O penúltimo Papa já entrava nessa questão da não discriminação contra homossexuais, que foi acentuada pelo Papa Francisco ao dizer que essas pessoas também são "filhos de Deus" e que merecem respeito como qualquer outra pessoa. Isso, além de ser o mínimo, deixa a entender que as pessoas LGBT+ não são "como qualquer outra pessoa", ademais ao fato que a Igreja firmemente acredita que a união entre casais homoafetivos jamais deve ser equiparada ao casamento. "Casamento só existe entre homem e mulher", afirmou o atual papa em uma entrevista em 2017. Sobre essas "idas e vindas" do Papa, Fernanda disse que "Ele é um fofo, uma gracinha de pessoa, mas ainda não entrou um papa que pudesse dizer 'é assim que eu quero e é assim que vai acontecer', porque a política nunca vai deixar, nem a política interna, nem a política externa".

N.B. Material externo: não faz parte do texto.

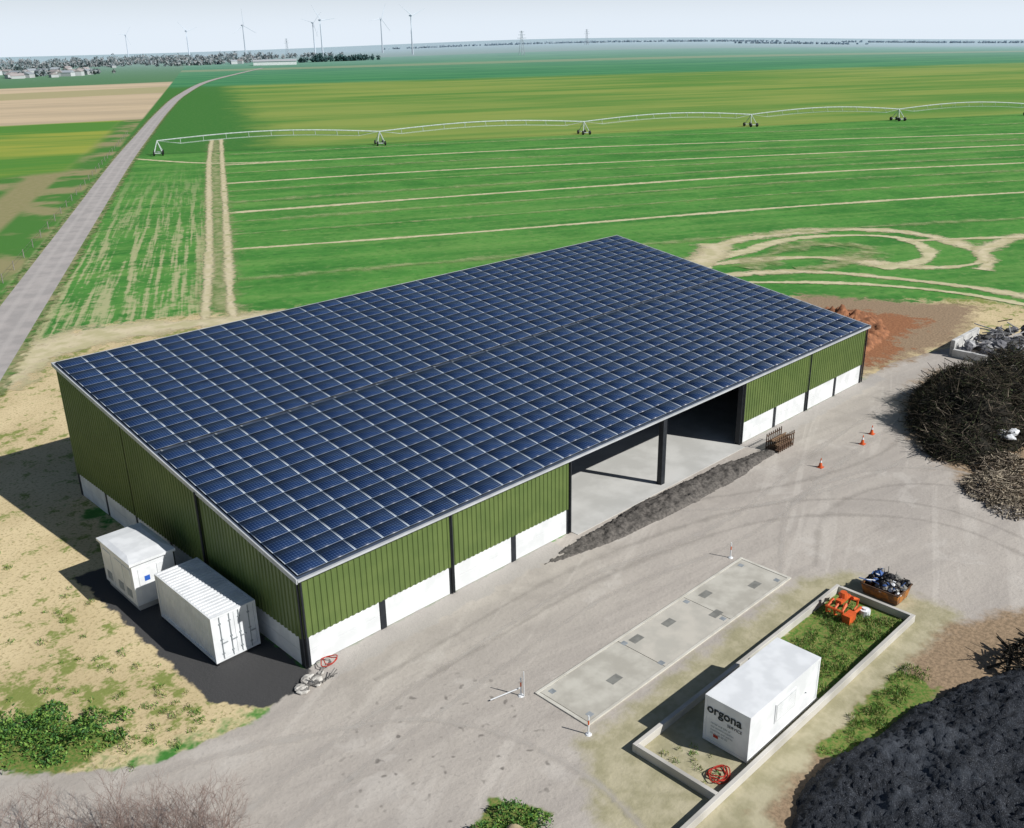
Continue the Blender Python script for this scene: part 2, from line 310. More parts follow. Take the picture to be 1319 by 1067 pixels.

Além disso, no início deste ano, em resposta as dúvidas de algumas paróquias sobre a questão de abençoar uniões entre pessoas homossexuais, com o aval do Papa o Vaticano anunciou que homossexuais devem ser tratados com dignidade e respeito, novamente o mínimo, mas que relações sexuais entre pessoas do mesmo sexo é "intrinsecamente desordenado" e que "Deus não abençoa o pecado: ele abençoa o homem pecador, para que ele reconheça que faz parte de seu plano de amor e se permita ser mudado por ele". Essa declaração tem várias problemáticas óbvias, o preconceito e a homofobia são claros, mas a ideia de que o homossexual é um pecador que pode ser "convertido" é extremamente preocupante, principalmente tendo em vista os ainda inúmeros casos de pessoas LGBT+ que foram forçadas a passarem por "conversões", ou "cura gay" como é popularmente conhecida, e possuem diversos traumas e problemas psicológicos devido a isso.

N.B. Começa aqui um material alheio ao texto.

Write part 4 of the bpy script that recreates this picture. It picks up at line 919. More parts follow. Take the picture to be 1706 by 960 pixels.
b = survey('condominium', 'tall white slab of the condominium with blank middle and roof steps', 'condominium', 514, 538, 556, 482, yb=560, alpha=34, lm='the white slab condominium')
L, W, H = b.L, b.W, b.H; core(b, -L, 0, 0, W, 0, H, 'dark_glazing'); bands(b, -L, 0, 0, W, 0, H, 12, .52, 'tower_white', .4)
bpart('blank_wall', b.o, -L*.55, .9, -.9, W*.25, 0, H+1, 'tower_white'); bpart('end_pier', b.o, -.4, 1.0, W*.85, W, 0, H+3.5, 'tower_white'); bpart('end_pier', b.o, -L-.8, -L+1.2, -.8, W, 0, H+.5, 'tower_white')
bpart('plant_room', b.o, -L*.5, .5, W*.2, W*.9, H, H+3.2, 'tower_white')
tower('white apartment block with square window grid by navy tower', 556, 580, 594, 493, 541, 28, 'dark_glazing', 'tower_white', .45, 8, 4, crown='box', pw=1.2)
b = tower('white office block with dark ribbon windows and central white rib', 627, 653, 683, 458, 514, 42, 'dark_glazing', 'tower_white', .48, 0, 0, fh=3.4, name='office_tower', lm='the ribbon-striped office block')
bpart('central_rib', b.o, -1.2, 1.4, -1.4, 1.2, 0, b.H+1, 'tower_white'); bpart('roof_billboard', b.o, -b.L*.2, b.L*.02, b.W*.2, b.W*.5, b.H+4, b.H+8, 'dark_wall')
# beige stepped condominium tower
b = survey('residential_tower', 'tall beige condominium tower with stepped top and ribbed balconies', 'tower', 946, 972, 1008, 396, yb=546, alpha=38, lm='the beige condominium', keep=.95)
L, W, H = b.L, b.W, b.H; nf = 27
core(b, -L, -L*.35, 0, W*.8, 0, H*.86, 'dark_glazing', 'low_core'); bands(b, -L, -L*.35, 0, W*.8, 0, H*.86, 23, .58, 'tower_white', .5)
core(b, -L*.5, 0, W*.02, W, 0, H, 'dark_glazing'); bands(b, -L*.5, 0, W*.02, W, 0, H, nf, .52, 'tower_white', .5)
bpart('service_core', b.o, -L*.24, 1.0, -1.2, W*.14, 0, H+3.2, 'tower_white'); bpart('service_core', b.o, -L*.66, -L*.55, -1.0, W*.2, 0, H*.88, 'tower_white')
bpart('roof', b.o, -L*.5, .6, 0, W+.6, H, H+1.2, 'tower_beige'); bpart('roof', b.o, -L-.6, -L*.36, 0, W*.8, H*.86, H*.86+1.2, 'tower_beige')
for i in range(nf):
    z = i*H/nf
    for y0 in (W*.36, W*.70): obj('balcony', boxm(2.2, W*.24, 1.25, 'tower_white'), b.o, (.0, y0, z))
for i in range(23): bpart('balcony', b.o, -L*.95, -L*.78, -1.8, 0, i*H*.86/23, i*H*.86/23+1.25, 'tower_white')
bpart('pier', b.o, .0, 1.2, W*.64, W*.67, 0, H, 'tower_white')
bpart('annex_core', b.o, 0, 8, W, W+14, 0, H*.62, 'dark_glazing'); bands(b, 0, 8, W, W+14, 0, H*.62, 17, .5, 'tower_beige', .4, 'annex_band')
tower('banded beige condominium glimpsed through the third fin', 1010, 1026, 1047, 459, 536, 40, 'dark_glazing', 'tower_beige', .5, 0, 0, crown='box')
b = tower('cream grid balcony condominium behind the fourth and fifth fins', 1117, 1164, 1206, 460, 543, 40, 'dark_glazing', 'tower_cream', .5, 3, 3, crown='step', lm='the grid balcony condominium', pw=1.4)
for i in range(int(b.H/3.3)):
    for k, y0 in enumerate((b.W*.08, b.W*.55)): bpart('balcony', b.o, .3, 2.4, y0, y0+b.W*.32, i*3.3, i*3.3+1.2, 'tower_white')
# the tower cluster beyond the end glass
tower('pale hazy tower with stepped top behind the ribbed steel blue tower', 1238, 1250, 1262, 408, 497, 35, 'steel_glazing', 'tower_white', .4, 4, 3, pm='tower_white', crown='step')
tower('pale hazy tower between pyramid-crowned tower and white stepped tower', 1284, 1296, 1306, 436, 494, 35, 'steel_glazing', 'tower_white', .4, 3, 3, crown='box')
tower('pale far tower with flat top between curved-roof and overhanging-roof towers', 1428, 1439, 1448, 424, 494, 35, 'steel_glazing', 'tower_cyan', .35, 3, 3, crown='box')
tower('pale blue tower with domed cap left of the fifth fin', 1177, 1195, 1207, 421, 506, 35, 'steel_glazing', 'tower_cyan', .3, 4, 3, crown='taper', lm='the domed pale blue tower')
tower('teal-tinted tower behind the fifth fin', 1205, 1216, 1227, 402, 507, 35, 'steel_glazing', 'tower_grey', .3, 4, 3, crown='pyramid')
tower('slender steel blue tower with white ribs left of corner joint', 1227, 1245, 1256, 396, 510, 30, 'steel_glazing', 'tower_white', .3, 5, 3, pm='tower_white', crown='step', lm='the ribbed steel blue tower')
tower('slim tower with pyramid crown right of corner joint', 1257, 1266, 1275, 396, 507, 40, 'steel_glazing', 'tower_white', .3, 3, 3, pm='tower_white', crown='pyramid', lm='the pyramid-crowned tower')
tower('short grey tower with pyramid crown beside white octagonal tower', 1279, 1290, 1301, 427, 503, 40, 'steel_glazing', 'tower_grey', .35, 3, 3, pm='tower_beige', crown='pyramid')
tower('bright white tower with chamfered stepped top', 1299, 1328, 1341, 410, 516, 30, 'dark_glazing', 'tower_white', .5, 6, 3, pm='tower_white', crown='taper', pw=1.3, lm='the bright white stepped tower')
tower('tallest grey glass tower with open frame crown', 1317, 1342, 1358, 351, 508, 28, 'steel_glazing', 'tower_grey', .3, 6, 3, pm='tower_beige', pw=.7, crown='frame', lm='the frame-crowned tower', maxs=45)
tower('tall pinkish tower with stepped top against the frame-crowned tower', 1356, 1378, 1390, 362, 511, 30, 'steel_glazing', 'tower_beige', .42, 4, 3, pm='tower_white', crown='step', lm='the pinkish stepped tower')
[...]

Em contrapartida, a Umbanda é uma das poucas religiões que não discriminam o casamento homoafetivo. Em janeiro deste ano, dois homens se casaram em uma cerimônia umbandista em Cuiabá. A união ganhou destaque por ser um dos primeiros registros públicos no religioso da cidade, mas as religiões de matriz africana, como o Candomblé e a Umbanda, já realizavam uniões entre pessoas do mesmo sexo muito antes.

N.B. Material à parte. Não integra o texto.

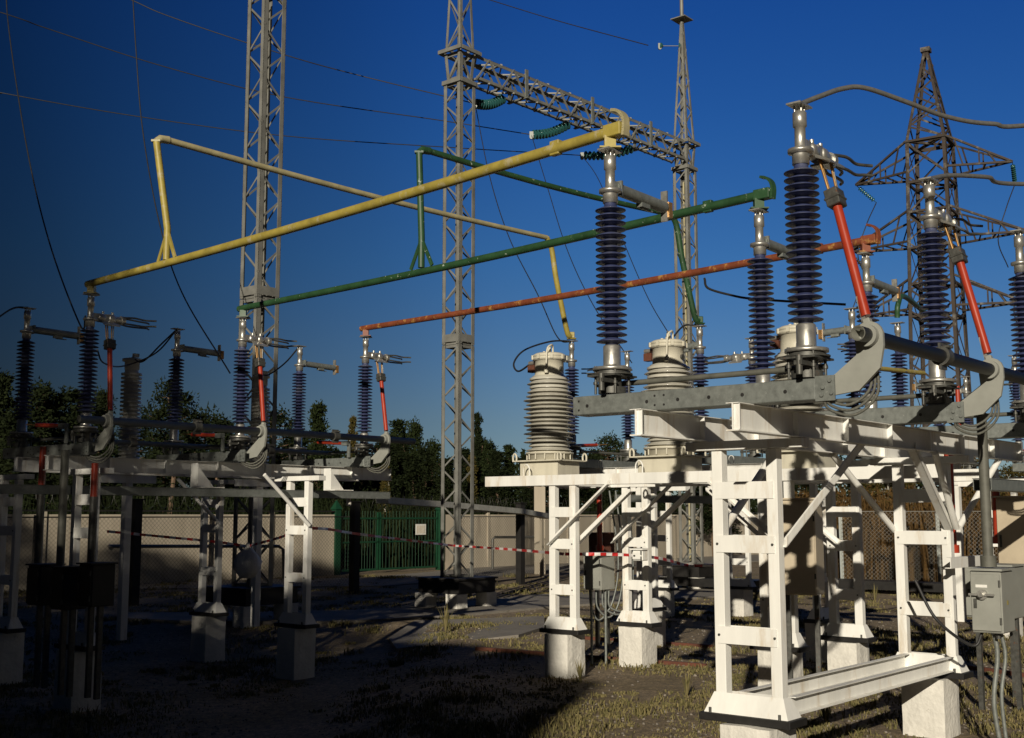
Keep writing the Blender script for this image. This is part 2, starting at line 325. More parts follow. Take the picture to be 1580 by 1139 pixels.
def lying_blade(root,y0):
    b=MB().tube([(-.17,y0,3.25),(-.17,y0+.62,3.29)],.030,12).build('lowered_blade',red,root)
    MB().box((-.17,y0-.05,3.245),(.07,.14,.07)).box((-.15,y0-.1,3.13),(.02,.06,.22)).build('blade_hinge',galv,b)
    MB().tube([(-.17,y0+.6,3.29),(-.17,y0+.88,3.31)],.010,6).tube([(-.13,y0+.6,3.29),(-.13,y0+.86,3.31)],.010,6).build('blade_tip',copper,b)
def pole(name,loc,rz,label,group,claw='N',sx=1,up=True,lying=False,arm=.78):
    t=empty(name,loc,rz,label,'disconnector',group)
    b=MB().bb((-.10,-.10,2.872),(.10,1.94,3.018)); beam=b.build('base_beam',galv,t,.006)
    for y,z,r in [(q,2.94,.014) for q in(.12,.45,.72,.98,1.25,1.80)]+[(q,zz,.009) for q in(1.10,1.18,1.88) for zz in(2.98,2.91)]: MB().cyl((-.0985,y,z),r,.003,(-1,0,0),10).build('bolt_hole',tar,beam)
    insul_parts(t,0); insul_parts(t,1.631)
    MB().tube([(.2,-.05,3.13),(.2,1.68,3.13)],.022,10).build('link_rod',shaftm,t)
    for y,k in((0,'N'),(1.631,'F')):
        if k==claw: claw_arm(t,y,sx)
        else: plain_arm(t,y,sx,arm)
    if up: blade(t,-.40)
    if lying: lying_blade(t,.30)
    return t
N1=Vector((2.03,8.131,0)); L1=Vector((-5.514,15.381,0)); SP=2.452; PL=1.631
gr='disconnector poles of the front bay'
rlabs=['disconnector pole with a raised red rod, the nearest and largest in view','disconnector pole with a raised red rod in front of the rusty pylon','disconnector pole cut by the right edge of the picture']
rp=pole('disconnector_pole',N1,TH,rlabs[0],gr)
for i in(1,2):
    c=copy_tree(rp); c.location=N1+U*SP*i; c['label']=rlabs[i]
llabs=['disconnector pole carrying the low end of the yellow busbar','disconnector pole carrying the low end of the green busbar, before the left lattice tower','disconnector pole carrying the low end of the red busbar']
lp=pole('disconnector_pole',L1,TH,llabs[0],'disconnector poles of the left bay',lying=True)
for i in(1,2):
    c=copy_tree(lp); c.location=L1+U*SP*i; c['label']=llabs[i]
P1=Vector((.99,19.6,0))
plabs=['disconnector pole close behind the leftmost cream transformer','disconnector pole under the green bend, behind the middle cream transformer','disconnector pole behind the rightmost cream transformer and its red rod']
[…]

"Para os orixás não existe sexo, somos todos iguais".

Ialorixá Laudelina em entrevista para Sofia Paiva
Ialorixá Laudelina em entrevista para Sofia Paiva

 

Ambas doutrinas permitem que pessoas LGBTQ+ ocupem cargos na hierarquia sem que sua identidade ou orientação seja algo prejudicial em sua posição. Em entrevista, a Ialorixá Laudelina do Centro Espírita de Filantropia Espiritual e Material de Uberlândia, Minas Gerais, afirma que as religiões de origem africana são as que mais acolhem as minorias. "Paras os Orixás não existe sexo, somos todos iguais" disse ela.

Não é possível afirmar que não há nenhum tipo de preconceito dentro dessas religiões, pois preconceito existe em todo lugar. Apesar da doutrina e do terreiro ser um lugar de acolhimento, isso não impede as pessoas de reproduzir nesses espaços a intolerâncias que a sociedade carrega. Por isso que, mesmo incluídos em sua religião e hierarquia, as pessoas LGBTQ+ precisam lutar um pouco mais que pessoas cisgêneros e heteronormativas para assegurar suas posições e serem reconhecidas.

Porém, é logicamente muito mais fácil existir como LGBTQ+ dentro de uma religião de matriz africana do que na Igreja Católica, por exemplo. "A Umbanda, o nosso Omolocô, as nações africanas, o Queto, a Angola, e outras, recebem com muito carinho a maioria dentro do culto", disse Laudelina. Fernanda, amiga da Ialorixá Laudelina e mãe de santo no mesmo Centro, afirmou algo semelhante: "É uma religião de portas abertas, tanto a Umbanda quanto as nações, todas elas nos recebem com carinho".

Fernanda também concorda que é mais fácil existir como pessoa LGBTQ+ dentro de religiões de matriz africana: "As religiões dita como tradicionais pregam mais o ódio, o preconceito e a intolerância do que o amor ao próximo, e nós pregamos o amor ao próximo, e o mais importante. Amar o próximo, estender a mão, fazer o bem sem olhar a quem, sem nada em troca, e as religiões tradicionais acabaram com isso. A bíblia hoje é um livro não de orientação, mas de persuasão, eles usam a bíblia para persuadir os outros. A lei deles, não a que cristo pregou, porque cristo foi um ser humano de amor, de caridade, e não vejo isso em outras religiões", diz ela.

Ela foi introduzida ainda nova à religião, para tratar uma frieira no pé, e nunca mais saiu. Agora já esta a quase 30 anos dentro da Umbanda. "Graças aos meus orixás, minha mãe Oxum, eu sou bem acolhida. Todos me respeitam, todos, acredito, me amam, porque é a demonstração que eu tenho no dia a dia. Para mim isso é importante, não que me faça falta, não faz, mas assim, preenche um vazio, uma lacuna que a vida aos poucos vai deixando, pelas coisas que você passa ao longo da vida, as perdas. Os amigos que nos construímos dentro da religião ajudam a te fazer seguir. Ás vezes eu nem lembro também da sexualidade dentro da religião, porque é tudo tão natural", diz Fernanda.